Feature: College Admissions: The New Rules of Getting In

Stressed about whether your kid can claw her way into Penn? Or Swarthmore? Or ’Nova? Relax. With the college-application landscape changing fast, local admissions pros share the latest secrets about how to play the game.

The same wooing lies behind the new phenomenon of academic “likely letters.” Thanks to the Common Application, a single online form accepted by more than 400 top U.S. colleges and universities, high-school seniors today are applying to more and more schools, says Maureen Mathis, executive director of undergrad admissions and marketing at St. Joe’s: “They’re trying to get the odds up, or they haven’t narrowed their choices down.” This makes colleges crazy. “We had a girl last year who’d applied to 21 different schools,” says Merritt. “That’s 21 different essays, 21 sets of recommendations.” And if she was smart, she was telling every school it was the one she wanted most to attend.

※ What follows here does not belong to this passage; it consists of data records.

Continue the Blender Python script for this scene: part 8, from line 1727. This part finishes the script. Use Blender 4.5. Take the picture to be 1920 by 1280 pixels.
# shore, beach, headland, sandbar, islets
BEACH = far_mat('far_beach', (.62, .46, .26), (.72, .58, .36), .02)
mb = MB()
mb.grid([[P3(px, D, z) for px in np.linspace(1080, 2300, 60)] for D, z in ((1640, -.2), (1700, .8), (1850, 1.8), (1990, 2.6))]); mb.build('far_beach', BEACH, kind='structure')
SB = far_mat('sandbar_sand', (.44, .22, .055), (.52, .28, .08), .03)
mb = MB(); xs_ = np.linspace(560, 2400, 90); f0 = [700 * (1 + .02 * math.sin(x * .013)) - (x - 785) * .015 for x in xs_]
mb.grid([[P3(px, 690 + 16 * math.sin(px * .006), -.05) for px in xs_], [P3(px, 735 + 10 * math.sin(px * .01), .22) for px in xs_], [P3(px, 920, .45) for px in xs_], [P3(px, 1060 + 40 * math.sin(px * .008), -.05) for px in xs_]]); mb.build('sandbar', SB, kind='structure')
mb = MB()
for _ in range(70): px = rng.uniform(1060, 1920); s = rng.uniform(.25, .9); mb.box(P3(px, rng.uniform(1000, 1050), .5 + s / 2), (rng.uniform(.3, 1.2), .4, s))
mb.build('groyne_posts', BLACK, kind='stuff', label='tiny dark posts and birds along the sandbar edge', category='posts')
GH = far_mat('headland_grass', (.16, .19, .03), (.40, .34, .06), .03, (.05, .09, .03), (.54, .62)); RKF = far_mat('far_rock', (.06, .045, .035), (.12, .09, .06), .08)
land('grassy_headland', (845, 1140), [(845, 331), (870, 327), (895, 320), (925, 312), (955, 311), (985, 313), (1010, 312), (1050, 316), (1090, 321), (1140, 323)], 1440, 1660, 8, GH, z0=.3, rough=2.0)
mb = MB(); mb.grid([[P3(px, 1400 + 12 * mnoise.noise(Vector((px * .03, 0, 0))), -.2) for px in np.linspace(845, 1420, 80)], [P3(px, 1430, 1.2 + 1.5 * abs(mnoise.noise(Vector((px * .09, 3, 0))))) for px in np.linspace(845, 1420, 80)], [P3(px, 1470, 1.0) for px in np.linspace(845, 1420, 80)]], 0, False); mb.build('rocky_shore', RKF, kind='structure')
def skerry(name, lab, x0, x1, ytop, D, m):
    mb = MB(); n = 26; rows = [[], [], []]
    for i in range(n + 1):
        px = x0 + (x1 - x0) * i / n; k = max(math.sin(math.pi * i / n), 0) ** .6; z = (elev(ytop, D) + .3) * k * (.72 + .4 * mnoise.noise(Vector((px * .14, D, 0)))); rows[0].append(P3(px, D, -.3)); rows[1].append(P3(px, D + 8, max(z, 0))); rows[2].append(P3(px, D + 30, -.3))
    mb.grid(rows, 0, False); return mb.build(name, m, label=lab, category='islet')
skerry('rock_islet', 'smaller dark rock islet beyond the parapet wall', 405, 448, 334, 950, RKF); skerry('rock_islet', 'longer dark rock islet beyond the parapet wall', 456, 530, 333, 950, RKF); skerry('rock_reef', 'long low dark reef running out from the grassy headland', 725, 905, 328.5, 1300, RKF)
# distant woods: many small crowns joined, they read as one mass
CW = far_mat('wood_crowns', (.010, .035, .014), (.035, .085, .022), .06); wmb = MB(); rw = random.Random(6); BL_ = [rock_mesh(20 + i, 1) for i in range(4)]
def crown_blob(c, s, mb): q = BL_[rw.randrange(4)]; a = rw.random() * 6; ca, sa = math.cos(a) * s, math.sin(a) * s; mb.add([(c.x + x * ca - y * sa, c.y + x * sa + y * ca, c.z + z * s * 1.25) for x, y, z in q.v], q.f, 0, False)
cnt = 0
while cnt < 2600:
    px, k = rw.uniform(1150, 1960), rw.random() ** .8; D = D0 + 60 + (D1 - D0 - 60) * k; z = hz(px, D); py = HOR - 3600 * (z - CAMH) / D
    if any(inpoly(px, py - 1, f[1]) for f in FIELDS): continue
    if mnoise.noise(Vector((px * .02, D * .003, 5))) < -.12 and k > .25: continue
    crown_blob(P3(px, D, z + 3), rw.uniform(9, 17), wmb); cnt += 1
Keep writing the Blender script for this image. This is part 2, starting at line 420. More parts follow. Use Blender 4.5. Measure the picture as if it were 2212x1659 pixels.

The Ivies have for years sent out “likely letters” prior to the official spring acceptance date to let prized athletic recruits know they’re (wink, wink) likely to be admitted. But now they’re sent to top academic recruits as well, in a preemptive tug on those students’ heartstrings: We like you! We really like you! We like you more than those other guys do! Penn sent 200 likely letters this past spring, up from 120 the spring before. It’s all part of schools’ continued revamping of the rules.

The fever pitch of competition, though, remains concentrated on those 20 institutions that all admissions officers, from Ivy League to community college, say they wish students and their parents would see past, if only to let some steam out of the pressure cooker. The push to get your kid into the most prestigious school possible, says Black, “puts a negative spin on what should be an exciting time in a child’s life, when he or she is thinking about what to learn, where to live, what to do.” And the narrow focus blinds applicants to their options. “There are 3,000 institutions out there,” says Karin Mormando, Temple’s director of undergrad admissions. “We wish kids would see the whole universe.” DiFeliciantonio likens colleges to churches: Both have higher callings, but both need bodies in the pews to remain solvent. “Churches don’t tend to reject you,” he says, “and neither do we. We’re happy to have most kids.”

You have more control than you think.

Temple’s Bill Black began his admissions career at his alma mater, Northwestern University, in Illinois. “We’d regularly speak in hotel ballrooms to 500 families of prospective students at a time,” he recalls. “To get them to understand the admissions process, I’d tell them that when they send their applications in, they go into a dark room with no lights on, where people wearing visors sort through them randomly. We played to their worst fears that college admissions is an arbitrary and subjective process. Then we’d explain what really happens, and you could see the anxiety in their faces fading as they realized: The process is a reasonable one.”